*Written instruction:* The lines from the top of the material through the line with "SC = bpy.context.scene; COL = SC.collection" are to be set down exactly. Leave the pictures out.

*Available data:*
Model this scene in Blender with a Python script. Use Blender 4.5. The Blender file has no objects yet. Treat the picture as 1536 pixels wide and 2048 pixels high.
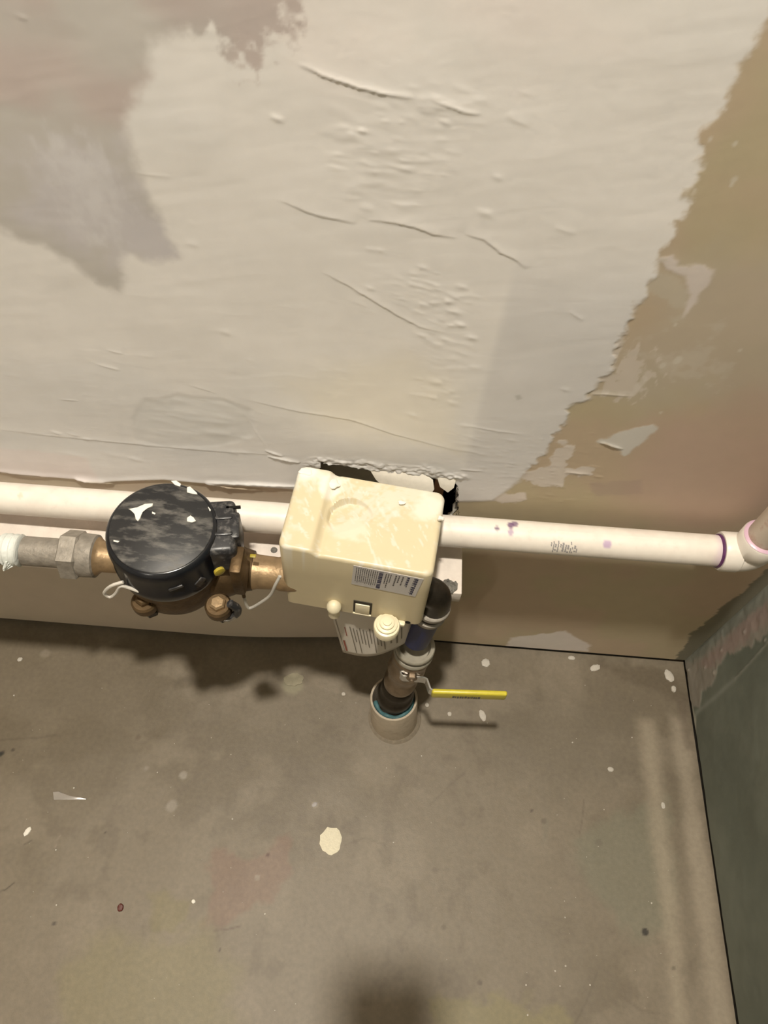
import bpy, bmesh, math, random
import numpy as np
from mathutils import Vector, Matrix
random.seed(7); rng = np.random.RandomState(11)
SC = bpy.context.scene; COL = SC.collection

# ------------------------------------------------------------------ camera (solved from the photo's vanishing points)
FPX = 1538.0                       # focal length in pixels of a 1536x2048 frame
def _n(v): return v/np.linalg.norm(v)
_down = _n(np.array([671-768., 1961-1024., FPX]))
_away = np.array([954-768., -1481-1024., FPX]); _away = _n(_away-_down*_down.dot(_away))
_right = np.cross(_down, _away); _right = _right if _right[0] > 0 else -_right
RW = np.array([_right, _away, -_down])            # world = RW @ (right, down, forward)
CAMP = np.array([0.0, -0.46744, 1.15])
XR = 0.5113                                       # plane of the right wall
cd = bpy.data.cameras.new('camera'); cam = bpy.data.objects.new('camera', cd); COL.objects.link(cam)
cd.sensor_fit = 'VERTICAL'; cd.sensor_height = 36.0; cd.lens = 36.0*FPX/2048.0; cd.clip_start = 0.02
_m = Matrix([[RW[i][0], -RW[i][1], -RW[i][2], CAMP[i]] for i in range(3)]+[[0, 0, 0, 1]])
cam.matrix_world = _m
SC.camera = cam
def hit(px, py, x=None, y=None, z=None):          # survey: photo pixel -> point on a known plane of the room
    v = RW @ np.array([px-768., py-1024., FPX])
    for i, k in enumerate((x, y, z)):
        if k is not None: return CAMP+v*((k-CAMP[i])/v[i])
def W2(pts): return [(lambda p: (p[0], p[2]))(hit(a, b, y=0)) for a, b in pts]      # back wall (x, z)
def F2(pts): return [(lambda p: (p[0], p[1]))(hit(a, b, z=0)) for a, b in pts]      # floor (x, y)
def R2(pts): return [(lambda p: (p[1], p[2]))(hit(a, b, x=XR)) for a, b in pts]     # right wall (y, z)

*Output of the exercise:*
Model this scene in Blender with a Python script. Use Blender 4.5. The Blender file has no objects yet. Treat the picture as 1536 pixels wide and 2048 pixels high.
import bpy, bmesh, math, random
import numpy as np
from mathutils import Vector, Matrix
random.seed(7); rng = np.random.RandomState(11)
SC = bpy.context.scene; COL = SC.collection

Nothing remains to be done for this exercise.